Aos 17, encontrei Ronaldo, ainda Ronaldinho. Também tinha 17 anos. Embarcávamos para a Holanda. Ele sozinho, calmo, um olhar meio vago, a caminho do PSV Eindhoven. Eu, com outros 15 adolescentes eufóricos e embasbacados com o tetracampeonato, partia para um ano de intercâmbio estudantil. O hoje Fenômeno iniciava a conquista do planeta; nós apenas começávamos a ter nova visão de mundo.
Pela primeira vez víamos um craque que não era mais velho do que nós. Tão moleque quanto. Meio ingênuo até. Já no avião, respondia ao assédio com timidez, monossilábico, com um quê de Barbosa: É, só, u-hum… Com insistência, deixou a cabine, onde a tietagem dos pilotos era o preço por um lugar mais tranquilo, para uma sessão de fotos.
No instante do clique, surge o matador. Puxa pelo braço a menina mais bonita do grupo e dispara a única frase completa para aquele fã-clube ocasional: “Vem cá, gatinha. Pode bater a foto.” Era o homem gol pronto.
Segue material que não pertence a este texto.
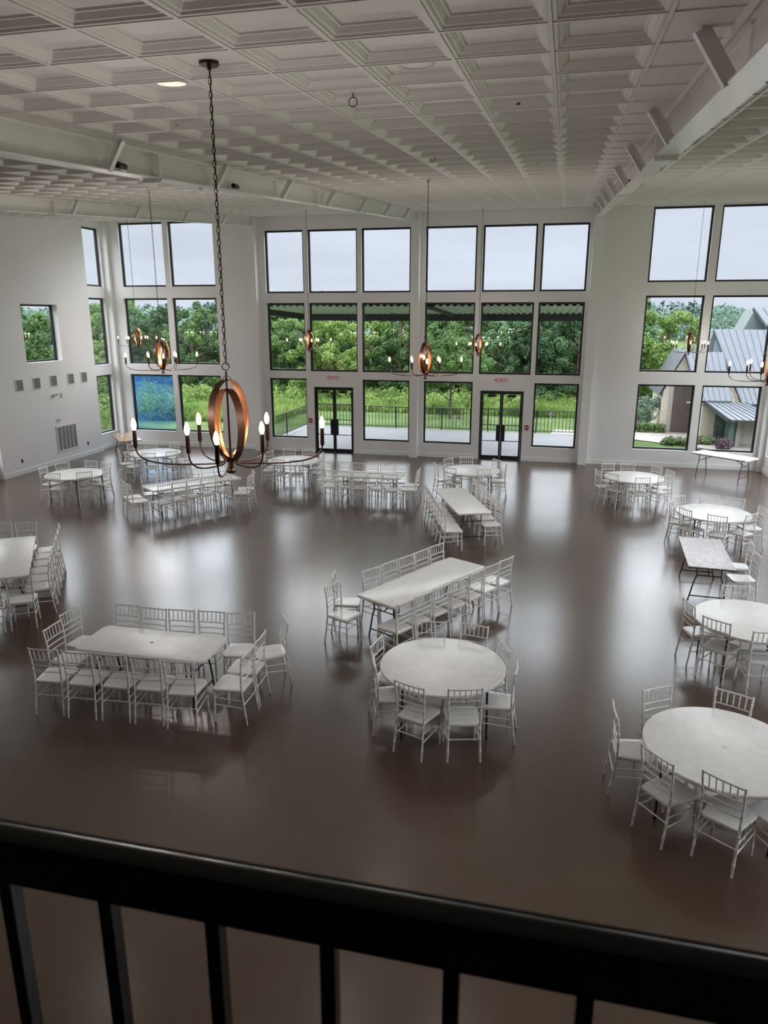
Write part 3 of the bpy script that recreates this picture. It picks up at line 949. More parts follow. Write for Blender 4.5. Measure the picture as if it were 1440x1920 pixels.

Tranquilo e infalível como Bruce Lee.
Quase agnóstico quando o assunto é futebol (embora simpático ao poder superior do Parque São Jorge), acompanhei com interesse inédito o campeonato holandês e a trajetória de Ronaldinho no PSV. Entre 1994 e 1995, o vi cair nas graças não só da população de Eindhoven. Ainda saudosos de Romário de “Susa Fária”, os holandeses sacaram logo que o sujeito era fora do comum, embora ainda não fosse ‘fenomenal’. No PSV, Ronaldinho ainda não tinha o apelido que o consagrou. Mas as arrancadas explosivas deixavam para trás o porte franzino do menino promissor de Bento Ribeiro.
Dali em diante a história do Fenômeno é fartamente documentada, dentro e fora de campo. Alcançou a condição de celebridade em escala planetária, unindo o mundo da bola e o universo pop. E em uma carreira tão grandiosa quanto acidentada, em qualquer sentido. Afinal, está aí a origem do Fenômeno.
Entre uma ressurreição e outra, Ronaldo alternou momentos de maturidade com deslumbramento infantil, comum a tantos boleiros. Mas nunca buscou refúgio no discurso hipócrita do bom-mocismo nem atribuiu queda ou superação a questões do além. A fenomenologia que ostenta o R9 é essencialmente mundana.